A $30 million water infrastructure program and the creation of an ACT Water Office form part of the Greens $33 million environment election package.
The promise includes funding for new wetlands, rain gardens, ponds, swales and restoration projects for Canberra’s water catchments, and increased funding for weed removal across the city’s waterways.
A total of $800,000 over four years will be allocated to community catchment groups Waterwatch and Frogwatch, which look after the Upper Murrumbidgee and Ginninderra catchments respectively.
“We must respect our precious water and restore our beautiful waterways,” ACT Greens Environment spokesperson and Ginninderra candidate Jo Clay said.
“Canberra is experiencing the impacts of climate change. This means we will get more severe droughts and more frequent floods.
“We need to make sure our city is adapting to cope and we need to start looking after our natural resources.”
The ACT Water Office will be used to manage, report and take action on water quality in the ACT, and will be in charge of rolling out large-scale infrastructure programs such as the current Healthy Waterways project.

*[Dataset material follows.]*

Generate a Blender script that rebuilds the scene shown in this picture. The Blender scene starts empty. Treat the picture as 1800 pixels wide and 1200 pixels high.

The Office will cost $200,000 a year over the next four years.
An inquiry into the state of the ACT’s lakes and waterways will be conducted by the Commissioner for Environment and Sustainability while an Indigenous River and Catchment Rangers program will also be implemented.
The program will allow rangers to work alongside the Indigenous community to manage water health and implement cultural and traditional knowledge into the Territory’s water management plans.
“Over a century ago, the founders of Canberra designed this city to have a reliable water supply. Yet poor urban planning and an outdated view that treats water as a waste product has led to murky, unhealthy and polluted aquatic environments,” ACT Greens leader Shane Rattenbury said.
“The Greens are committed to protecting our environment and everything that depends on it. We need to treat water as part of the urban ecosystem, not separate from it.”
The announcement follows last month’s $53 million policy urban biodiversity and conservation plan as the Greens set up the environment as an election battleground.
The new environment package follows the Liberal-Labor tit-for-tat over tree policy in the ACT after the Opposition promised to plant one million trees across the Territory over the next decade.